Friday, November 22, 2013

Easy standards and tests don’t help students reach college/career-readiness

Last week, I attended the annual Policy Forum of the Council of Chief State School Officers.  Former Arkansas Governor Mike Huckabee delivered a wonderful speech about the importance of the arts in a balanced education.

Also, U.S. Education Secretary Arne Duncan participated in a question and answer session with chiefs from more than 30 states. Secretary Duncan, in response to a question about the rising tide of criticism about the Common Core State Standards, said he was surprised that “soccer moms” from affluent schools were pushing back on tests over the new standards because the results showed their students may not be performing at the levels they had been used to. This comment seemed very reasonable and factual in context, however, immediately the social media universe exploded with the “soccer mom” comment. From my point of view, the real issue runs much deeper.

For years, SAT and ACT data have told us that many students who graduate from high school are not ready for college-level work or to enter a career. “Not ready” means that students who graduate from high school have to take remediation classes in college -- classes that cost parents and students a lot of money and for which students do not receive credit. Students who graduate from high school college/career-ready are more successful in college/career. They have a significantly higher GPAs their freshman year in college, complete more credit hours and are more likely to return for a second year than those students who are not college/career-ready.

The Kentucky General Assembly recognized all of these issues when it passed Senate Bill 1 in 2009 and required higher education and K-12 education to work together to increase the percentage of high school graduates who are college-ready by 50 percent by 2015. When we started measuring in 2010, the percentage of high school graduates who achieved college/career-ready status was 34 percent. The Class of 2013 had improved to 54 percent. We are well on our way to reaching the goal of 67 percent by 2015.
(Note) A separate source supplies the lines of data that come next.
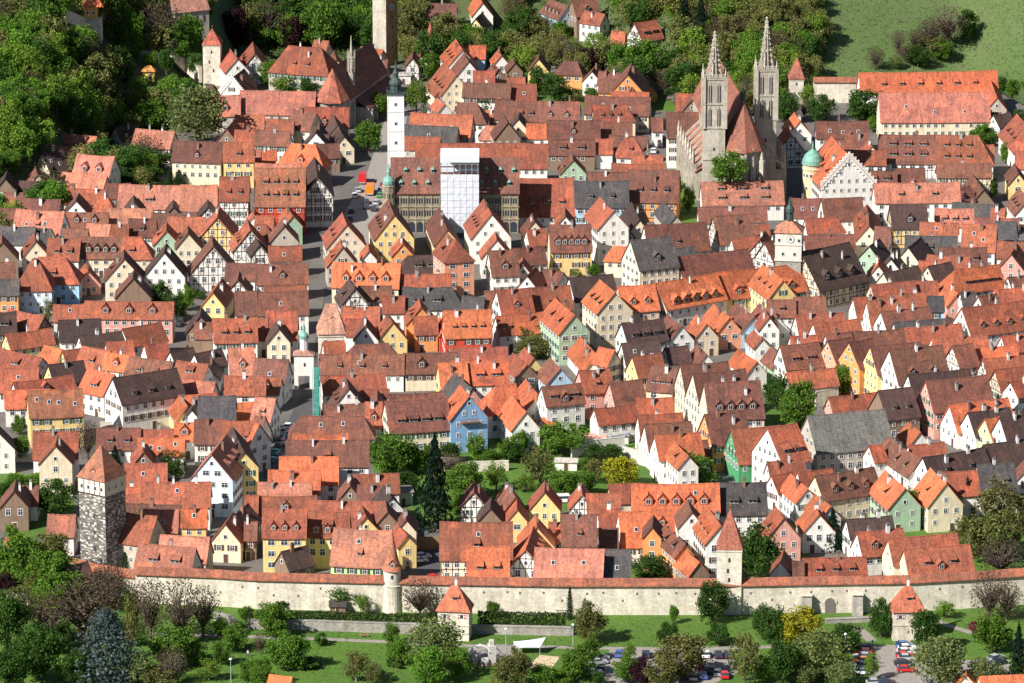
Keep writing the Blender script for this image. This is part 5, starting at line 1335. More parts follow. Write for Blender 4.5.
def gothic(w, h):
    m = MB('frame', 'glass'); n = 8
    P = [(-w/2, 0), (w/2, 0)]+[(w/2*math.cos(math.pi*k/n), h-w*.8+w*.9*math.sin(math.pi*k/n)) for k in range(n+1)]
    m.prism(P, -.08, .04, 'glass')
    for x in (-w/6, w/6): m.box(x-.07, x+.07, -.16, .0, 0, h-w*.5, 'church_stone')
    m.box(-w/2, w/2, -.16, 0, h*.5, h*.5+.12, 'church_stone'); m.lathe([(w*.2, 0), (w*.2, .1)], 10, 'church_stone', Matrix.Translation((0, -.09, h-w*.55)) @ Matrix.Rotation(R(90), 4, 'X'))
    return m.mesh('gothic_window')
GW = gothic(2.6, 11); GW2 = gothic(2.0, 5)
for k in range(4):
    a = R(90+22.5+45*k); rr = (nb+.1)*math.cos(R(22.5))+.05
    link('window', GW, CH, loc=(rr*math.cos(a), rr*math.sin(a), 5), rotz=a+R(90))
for s in (-1, 1):
    for q in range(6): link('window', GW2, CH, loc=(12+q*6.3, s*(nb+6.53), 3), rotz=0 if s < 0 else math.pi)
landmark('the twin church spires', 740, 90)
def church_tower(u, vb, w, hb, hs, lab_part):
    p = pt(u, vb); loc = CH.matrix_basis.inverted() @ p
    t = MB('church_stone', 'glass'); t.box(-w/2, w/2, -w/2, w/2, -1, hb)
    for z in (hb*.38, hb*.62, hb*.8, hb-.4): t.box(-w/2-.22, w/2+.22, -w/2-.22, w/2+.22, z, z+.35, 'church_stone')
    for sx in (-1, 1):
        for sy in (-1, 1):
            t.box(sx*w/2-.55, sx*w/2+.55, sy*w/2-.55, sy*w/2+.55, hb*.62, hb+.4, 'church_stone'); t.lathe([(.42, 0), (.3, 1.2), (.05, 3.0)], 4, 'church_stone', Matrix.Translation((sx*w/2, sy*w/2, hb+.4)))
    for k in range(4):                       # parapet
        M = Matrix.Rotation(R(90*k), 4, 'Z')
        for q in range(9): t.box(-w/2+q*w/9+.1, -w/2+q*w/9+.4, -w/2-.2, -w/2, hb, hb+1.1, 'church_stone', M)
        t.box(-w/2, w/2, -w/2-.22, -w/2+.02, hb+1.1, hb+1.3, 'church_stone', M)
    tw = t.build('church_tower', CH, loc=loc); tw.rotation_euler = (0, 0, -CH.rotation_euler.z)
    tw['label'] = lab_part
    w1 = MB('glass', 'church_stone'); w1.prism(arch_poly(1.0, hb*.13, 6), -.06, .04, 'glass'); w1.box(-.12, .12, -.12, 0, 0, hb*.15, 'church_stone'); wm = w1.mesh('belfry_window')
    for rot in (0, R(-90), R(90)):
        for z in (hb*.64, hb*.82):
            for x in (-1.35, 1.35):
                v_ = Matrix.Rotation(rot, 3, 'Z') @ Vector((x, -w/2-.03, 0)); link('belfry_window', wm, tw, loc=(v_.x, v_.y, z), rotz=rot)
    for z in (hb*.2, hb*.45): link('slit', SLIT, tw, loc=(0, -w/2-.02, z))
    s = MB('church_stone'); spire(s, w*.36, hb+.1, hs); s.build('spire', tw)
church_tower(713, 207, 6.6, 41.0, 13.2, 'left church tower, wider and lower')
church_tower(764.5, 198, 6.2, 41.0, 15.2, 'right church tower, slimmer and taller')
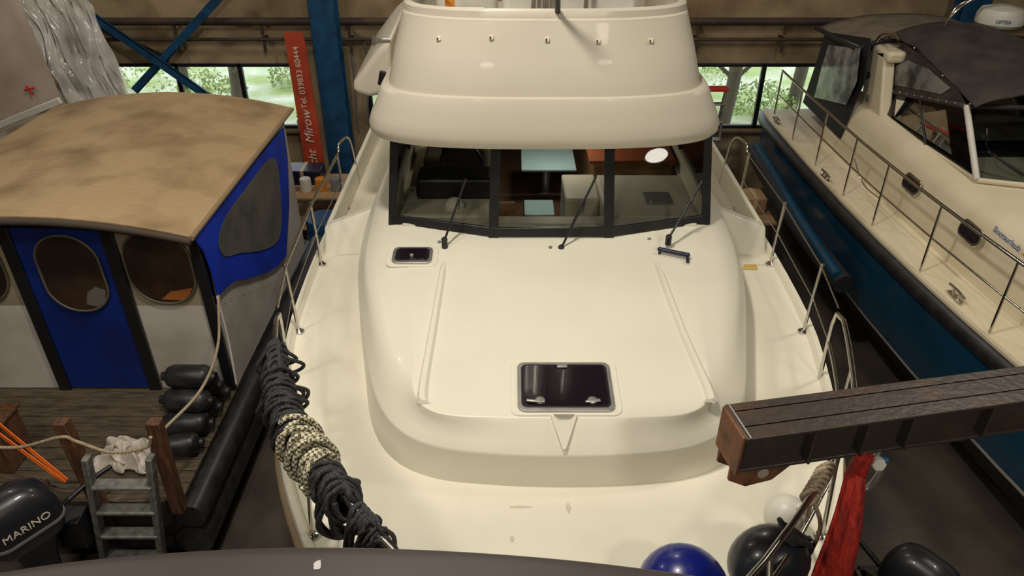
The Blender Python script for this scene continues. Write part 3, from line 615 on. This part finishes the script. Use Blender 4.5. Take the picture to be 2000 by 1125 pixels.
hullsec([(1,1.78,.05),(1,1.84,.08),(1,1.91,.06),(1,1.94,0)],RUB,'rub_strake')
hullsec([(1,1.93,0),(1,1.97,0),(.97,1.97,0),(.96,1.94,0),(.6,1.95,0),(0,1.96,0)],GELR,'deck',25)
rg=[V((RX-gb(12.3)*f,12.3,z)) for f,z in((1,1.93),(.97,1.2),(.9,.8),(.5,.28),(0,.15))]; rg+= [V((2*RX-p.x,p.y,p.z)) for p in reversed(rg[:-1])]; add('transom',rg,[tuple(range(len(rg)))],HULLB,B)
tubes('side_fender_beam',[[PZ(1472,292,1.50),PZ(1500,345,1.46),PZ(1560,440,1.38),PZ(1615,515,1.33),PZ(1648,556,1.30)]],.13,CANVK,B)
tubes('side_fender_beam_top',[[PZ(1478,286,1.60),PZ(1505,330,1.56),PZ(1560,425,1.47),PZ(1636,540,1.39)]],.075,HULLB,B)
for y in(3.5,7,10.5):
    k=root('keel_block',(RX,y,0)); bx('timber',(RX-.6,y-.15,0),(RX+.6,y+.15,.16),WOODD,k)
TT=smooth_tab([(4.0,.35),(4.5,.8),(5.2,1.02),(6.26,1.18),(8,1.25),(10.9,1.28)])
def trunk(secs,m,nm,**k):
    rg=[]
    for i in range(24):
        y=lerp(4.0,10.9,i/23); h=interp(TT,y); L_=[V((RX-h+d,y,z)) for d,z in secs]; rg.append(L_+[V((2*RX-p.x,p.y,p.z)) for p in reversed(L_)])
    loft(nm,rg,m,B,**k); add(nm+'_front',rg[0],[tuple(range(len(rg[0])))],m,B); add(nm+'_back',rg[-1],[tuple(range(len(rg[0])))],m,B)
trunk([(0,1.93),(.04,2.15),(.10,2.48),(.16,2.60),(.30,2.68)],GELR,'cabin_trunk',ang=50)
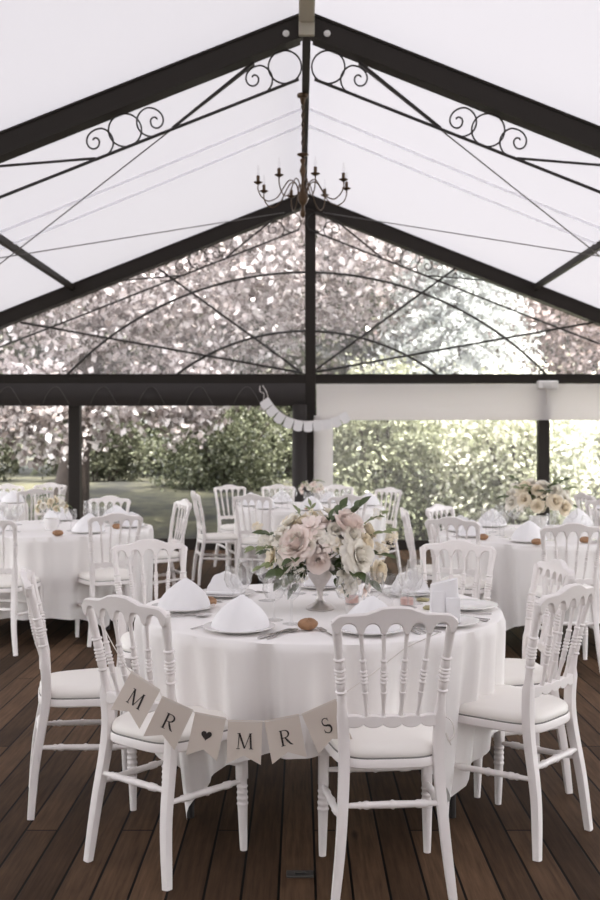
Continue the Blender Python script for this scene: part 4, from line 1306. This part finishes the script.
# silver spruce between them
root = empty('silver_spruce', (3.0, 24.0 * KD, GZ))
m = MB(); m.tube([(0, 0, 0), (0, 0, 7.0)], [.16, .03], 10); obj('trunk', m, M['bark'], root)
P = []
for k in range(210):
    h = 1.0 + 5.6 * (k / 210); a = k * 2.399; ln = 2.3 * (1 - (h - 1.0) / 6.6) ** .8 + .15
    t = rng.uniform(.12, 1, 150)[:, None]
    base = np.array([0, 0, h]); tip = np.array([math.cos(a) * ln, math.sin(a) * ln, h - .30 * ln])
    p = base + (tip - base) * t + rng.normal(size=(150, 3)) * np.array([.10, .10, .05]) - np.array([0, 0, .12]) * (t ** 2)
    P.append(p)
obj('crown', leaf_mesh('crown', np.concatenate(P), .13, .045, M['lfw'], .2), None, root)
tag(root, 'pale silvery spruce with drooping tiers between the two copper beeches', 'tree')
# shrubs and hedges
def shrub(name, c, rad, n, mat, label, group, leaf=(.095, .06), cr=.2, per=85, seed=1, cat='shrub'):
    root = empty(name, (c[0], c[1] * KD, GZ))
    m = MB(); q = random.Random(seed)
    for k in range(6):
        a = q.random() * 6.28
        m.tube(catmull([(q.uniform(-.1, .1), q.uniform(-.1, .1), 0), (math.cos(a) * rad[0] * .3, math.sin(a) * rad[1] * .3, rad[2] * .7), (math.cos(a) * rad[0] * .6, math.sin(a) * rad[1] * .6, rad[2] * 1.3)], 5), .03, 6)
    obj('stems', m, M['bark'], root)
    P = cloud((0, 0, c[2] - GZ), rad, n, per, cr, shell=.35, zmin=.02)
    obj('foliage', leaf_mesh('foliage', P, leaf[0], leaf[1], M[mat], .1), None, root)
    tag(root, label, cat, group)
GH = 'bright shrubs beyond the right side of the gable'
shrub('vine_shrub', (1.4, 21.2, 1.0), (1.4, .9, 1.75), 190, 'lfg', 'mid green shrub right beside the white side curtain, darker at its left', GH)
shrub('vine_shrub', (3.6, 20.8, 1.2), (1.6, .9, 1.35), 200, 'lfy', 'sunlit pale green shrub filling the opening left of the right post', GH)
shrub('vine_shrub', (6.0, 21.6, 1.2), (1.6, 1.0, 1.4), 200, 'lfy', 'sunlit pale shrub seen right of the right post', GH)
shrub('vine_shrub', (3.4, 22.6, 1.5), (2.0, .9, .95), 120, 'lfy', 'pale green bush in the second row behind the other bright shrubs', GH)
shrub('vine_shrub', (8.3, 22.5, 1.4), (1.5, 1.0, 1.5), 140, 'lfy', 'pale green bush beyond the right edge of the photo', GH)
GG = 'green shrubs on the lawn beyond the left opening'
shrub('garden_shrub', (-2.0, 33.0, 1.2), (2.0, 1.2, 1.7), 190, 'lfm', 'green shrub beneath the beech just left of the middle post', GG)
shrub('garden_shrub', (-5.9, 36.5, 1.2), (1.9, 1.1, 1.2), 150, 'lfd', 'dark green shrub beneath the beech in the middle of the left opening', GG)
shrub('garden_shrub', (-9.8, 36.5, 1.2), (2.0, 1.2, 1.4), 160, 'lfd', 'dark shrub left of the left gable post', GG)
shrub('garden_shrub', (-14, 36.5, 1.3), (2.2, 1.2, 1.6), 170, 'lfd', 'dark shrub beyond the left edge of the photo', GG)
# woodland behind
q = random.Random(5)
WD = ['dark broadleaf tree of the wood, far left behind the beech', 'dark broadleaf tree of the wood behind the left gable post', 'dark broadleaf tree of the wood behind the middle of the left opening',
      'dark broadleaf tree of the wood behind the middle post', 'broadleaf tree of the wood behind the silver spruce', 'broadleaf tree of the wood behind the right gable post', 'broadleaf tree of the wood at the far right']
for i, lb in enumerate(WD):
    x = -19 + i * 6.3; y = 43 + q.uniform(-2, 2); hh = 10 + q.uniform(-1, 1)
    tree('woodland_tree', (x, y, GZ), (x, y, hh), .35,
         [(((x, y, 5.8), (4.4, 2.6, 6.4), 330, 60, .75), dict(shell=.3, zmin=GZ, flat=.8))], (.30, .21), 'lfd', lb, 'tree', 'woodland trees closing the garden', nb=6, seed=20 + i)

# ------------------------------------------------------------------ light, world, camera
sun = bpy.data.lights.new('sun', 'SUN'); sun.energy = 7.2; sun.angle = math.radians(.6); sun.color = (1, .93, .83)
so = bpy.data.objects.new('sun', sun); C.objects.link(so)
SD = Vector((.14, -.24, .90)).normalized()      # towards the sun
so.rotation_mode = 'QUATERNION'; so.rotation_quaternion = SD.to_track_quat('Z', 'Y')
w = bpy.data.worlds.new('world'); bpy.context.scene.world = w; w.use_nodes = True
nt = w.node_tree
for n in list(nt.nodes): nt.nodes.remove(n)
out = nt.nodes.new('ShaderNodeOutputWorld'); bg = nt.nodes.new('ShaderNodeBackground'); sky = nt.nodes.new('ShaderNodeTexSky')
sky.sky_type = 'NISHITA'; sky.sun_disc = False; sky.sun_elevation = math.asin(SD.z); sky.sun_rotation = math.atan2(SD.x, SD.y)
sky.air_density = 1.0; sky.dust_density = 3.0; sky.ozone_density = 1.0
hs = nt.nodes.new('ShaderNodeHueSaturation'); hs.inputs['Saturation'].default_value = .05
nt.links.new(sky.outputs[0], hs.inputs['Color']); nt.links.new(hs.outputs[0], bg.inputs[0]); nt.links.new(bg.outputs[0], out.inputs[0])
bg.inputs[1].default_value = .52

cam = bpy.data.cameras.new('camera'); co = bpy.data.objects.new('camera', cam); C.objects.link(co)
co.location = (0, 0, CAM_H); co.rotation_euler = (PI / 2, 0, 0)
cam.sensor_fit = 'VERTICAL'; cam.sensor_height = 36; cam.lens = 40
cam.shift_y = (440 - 450) / 900.0 * 1.0
cam.clip_end = 300
cam.dof.use_dof = True; cam.dof.focus_distance = 3.5; cam.dof.aperture_fstop = 4.5
sc = bpy.context.scene
sc.camera = co
sc.view_settings.view_transform = 'Standard'; sc.view_settings.look = 'None'
sc.view_settings.gamma = 1; sc.view_settings.use_curve_mapping = False
sc.view_settings.exposure = 1.36
sc.cycles.use_denoising = True
sc.cycles.max_bounces = 10; sc.cycles.diffuse_bounces = 5; sc.cycles.transparent_max_bounces = 24
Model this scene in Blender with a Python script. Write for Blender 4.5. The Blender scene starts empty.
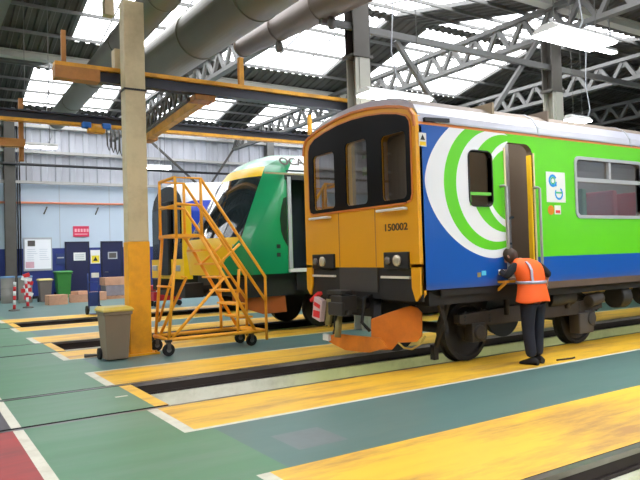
import bpy, bmesh, math, random
from mathutils import Vector, Matrix, Euler
random.seed(4)
D = bpy.data; S = bpy.context.scene; COL = S.collection
PI = math.pi

# ---------------------------------------------------------------- camera, world, exposure
F_PX, YAW, PITCH, ROLL, EYE = 642.5, 0.572386, 0.0233692, -0.0291475, 1.55
fw = Vector((math.sin(YAW)*math.cos(PITCH), math.cos(YAW)*math.cos(PITCH), math.sin(PITCH)))
rt = Vector((math.cos(YAW), -math.sin(YAW), 0)); up = rt.cross(fw)
r2 = rt*math.cos(ROLL)+up*math.sin(ROLL); u2 = -rt*math.sin(ROLL)+up*math.cos(ROLL)
cd = D.cameras.new('camera'); cam = D.objects.new('camera', cd); COL.objects.link(cam)
cd.sensor_width = 36; cd.lens = F_PX*36/640; cd.clip_end = 300
cam.matrix_world = Matrix(((r2.x, u2.x, -fw.x, 0), (r2.y, u2.y, -fw.y, 0), (r2.z, u2.z, -fw.z, EYE), (0, 0, 0, 1)))
S.camera = cam
w = D.worlds.new('overcast_sky'); S.world = w; w.use_nodes = True
bg = w.node_tree.nodes['Background']; bg.inputs[0].default_value = (.97, .98, 1, 1); bg.inputs[1].default_value = 4.2
S.view_settings.view_transform = 'Standard'; S.view_settings.look = 'None'
S.view_settings.gamma = 1; S.view_settings.use_curve_mapping = False
S.view_settings.exposure = .82
LAMP = 11.0

# ---------------------------------------------------------------- materials
def s2l(c):
    return tuple(((v/255)/12.92 if v/255 <= .04045 else ((v/255+.055)/1.055)**2.4) for v in c)
MATS = {}
def mat(name, rgb, rough=.5, metal=0, var=.12, scale=3.0, stretch=(1,1,1), dirt=None, dirt_amt=.5, bump=0, spec=.5, coat=0):
    """painted / worn surface: noise varies the tone, an optional second noise blends in dirt"""
    if name in MATS: return MATS[name]
    m = D.materials.new(name); m.use_nodes = True; nt = m.node_tree; N = nt.nodes; L = nt.links
    b = N['Principled BSDF']; b.inputs['Roughness'].default_value = rough; b.inputs['Metallic'].default_value = metal
    b.inputs['Specular IOR Level'].default_value = spec; b.inputs['Coat Weight'].default_value = coat
    tc = N.new('ShaderNodeTexCoord'); mp = N.new('ShaderNodeMapping'); mp.inputs['Scale'].default_value = stretch
    L.new(tc.outputs['Object'], mp.inputs[0])
    nz = N.new('ShaderNodeTexNoise'); nz.inputs['Scale'].default_value = scale; nz.inputs['Detail'].default_value = 6
    L.new(mp.outputs[0], nz.inputs['Vector'])
    c = s2l(rgb); mx = N.new('ShaderNodeMix'); mx.data_type = 'RGBA'
    mx.inputs[6].default_value = tuple(v*(1-var) for v in c)+(1,); mx.inputs[7].default_value = tuple(min(1, v*(1+var)) for v in c)+(1,)
    L.new(nz.outputs[0], mx.inputs[0]); out = mx.outputs[2]
    if dirt:
        n2 = N.new('ShaderNodeTexNoise'); n2.inputs['Scale'].default_value = scale*.6; n2.inputs['Detail'].default_value = 8; n2.inputs['Roughness'].default_value = .7
        mp2 = N.new('ShaderNodeMapping'); mp2.inputs['Scale'].default_value = stretch; mp2.inputs['Location'].default_value = (5.2, 1.7, 3)
        L.new(tc.outputs['Object'], mp2.inputs[0]); L.new(mp2.outputs[0], n2.inputs['Vector'])
        rp = N.new('ShaderNodeMapRange'); rp.inputs[1].default_value = .46; rp.inputs[2].default_value = .68; rp.inputs[4].default_value = dirt_amt
        L.new(n2.outputs[0], rp.inputs[0]); m2 = N.new('ShaderNodeMix'); m2.data_type = 'RGBA'
        L.new(rp.outputs[0], m2.inputs[0]); L.new(out, m2.inputs[6]); m2.inputs[7].default_value = s2l(dirt)+(1,); out = m2.outputs[2]
    L.new(out, b.inputs['Base Color'])
    if bump:
        bp = N.new('ShaderNodeBump'); bp.inputs['Strength'].default_value = bump; bp.inputs['Distance'].default_value = .01
        L.new(nz.outputs[0], bp.inputs['Height']); L.new(bp.outputs[0], b.inputs['Normal'])
    MATS[name] = m; return m
def emis(name, rgb, k):
    m = D.materials.new(name); m.use_nodes = True; b = m.node_tree.nodes['Principled BSDF']
    b.inputs['Base Color'].default_value = (.8, .8, .8, 1); b.inputs['Emission Color'].default_value = rgb+(1,); b.inputs['Emission Strength'].default_value = k
    MATS[name] = m; return m
def glassmat(name, tint, refl=.12, rough=.03):
    m = D.materials.new(name); m.use_nodes = True; nt = m.node_tree; N = nt.nodes; L = nt.links
    for n in list(N): N.remove(n)
    o = N.new('ShaderNodeOutputMaterial'); t = N.new('ShaderNodeBsdfTransparent'); g = N.new('ShaderNodeBsdfGlossy'); mx = N.new('ShaderNodeMixShader')
    fr = N.new('ShaderNodeFresnel'); fr.inputs[0].default_value = 1.5
    ad = N.new('ShaderNodeMath'); ad.operation = 'MULTIPLY_ADD'; ad.inputs[1].default_value = .3; ad.inputs[2].default_value = refl
    t.inputs[0].default_value = tint+(1,); g.inputs['Roughness'].default_value = rough
    L.new(fr.outputs[0], ad.inputs[0]); L.new(ad.outputs[0], mx.inputs[0]); L.new(t.outputs[0], mx.inputs[1]); L.new(g.outputs[0], mx.inputs[2]); L.new(mx.outputs[0], o.inputs[0])
    MATS[name] = m; return m

FLX = (.35, 1.6, 1)
M_green = mat('floor_green_paint', (86, 130, 96), .42, var=.2, scale=1.4, stretch=FLX, dirt=(120, 140, 125), dirt_amt=.5)
M_teal = mat('floor_teal_paint', (86, 114, 108), .42, var=.15, scale=1.4, stretch=FLX, dirt=(110, 128, 124), dirt_amt=.4)
M_yel = mat('floor_yellow_paint', (238, 188, 58), .42, var=.14, scale=2.0, stretch=(.5, 2.6, 1), dirt=(172, 122, 72), dirt_amt=.9)
M_wht = mat('floor_white_line', (214, 210, 192), .5, var=.12, scale=5, dirt=(170, 160, 130), dirt_amt=.5)
M_red = mat('floor_red_paint', (160, 62, 58), .45, var=.25, scale=2, stretch=FLX, dirt=(92, 60, 60), dirt_amt=.7)
M_dkf = mat('floor_dark_patch', (78, 74, 78), .5, var=.2, scale=3)
M_patch = mat('floor_grey_patch', (112, 122, 122), .45, var=.2, scale=3, dirt=(96, 100, 100))
M_conc = mat('pit_concrete', (120, 118, 108), .8, var=.2, scale=3, dirt=(60, 58, 55))
M_dark = mat('oily_black', (26, 25, 25), .6, var=.4, scale=6)
M_roof = mat('roof_sheet', (78, 74, 70), .65, var=.25, scale=2, dirt=(55, 52, 48))
M_steel = mat('grey_steel_paint', (106, 106, 104), .55, var=.15, scale=3, dirt=(96, 92, 84))
M_dsteel = mat('dark_steel_paint', (84, 80, 74), .6, var=.2, scale=3)
M_cranel = mat('crane_yellow', (222, 158, 40), .5, var=.18, scale=4, dirt=(120, 80, 40), dirt_amt=.5)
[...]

The work to help students reach college/career-readiness begins with early childhood programs and continues through the K-12 experience. Students cannot wait until high school to start working toward reaching college/career-ready standards. With that understanding, Kentucky and other states changed state testing to be more aligned with the results from SAT and ACT. Kentucky aligned tests in grades 3-8 so that parents will know every year whether their child was on target to reach college- and career-readiness.

What Secretary Duncan was addressing was the pushback in New York from parents who did not like hearing their elementary and middle grade students were not achieving at the highest levels. Parents were upset that in previous years, their child had been “exceptional” on state tests but under the new state tests, their child may be at the “needs improvement” level. I believe many parents do not understand the simple message that we’ve intentionally raised the bar on state tests and from the 3rd grade, the results provide a clear indication of student progress toward college/career-readiness. We know these new tests are good predictors of the percentage of students who will graduate from high school college/career-ready because the tests are aligned to the SAT and ACT results that we have seen for many years.

My concern is that much of the national debate is focusing on the politics of common core, rather than helping children reach higher expectations. I believe that every parent wants their child to succeed and reach college/career-readiness. Our challenge as educators is to communicate in ways that parents can understand and fully support parents in helping their child reach this goal.

While Secretary Duncan’s remarks may have been taken out of context, I know that his intention is to help more students reach college/career-readiness so the students will be competitive in the global job market and our national economy will remain the top economy in the world.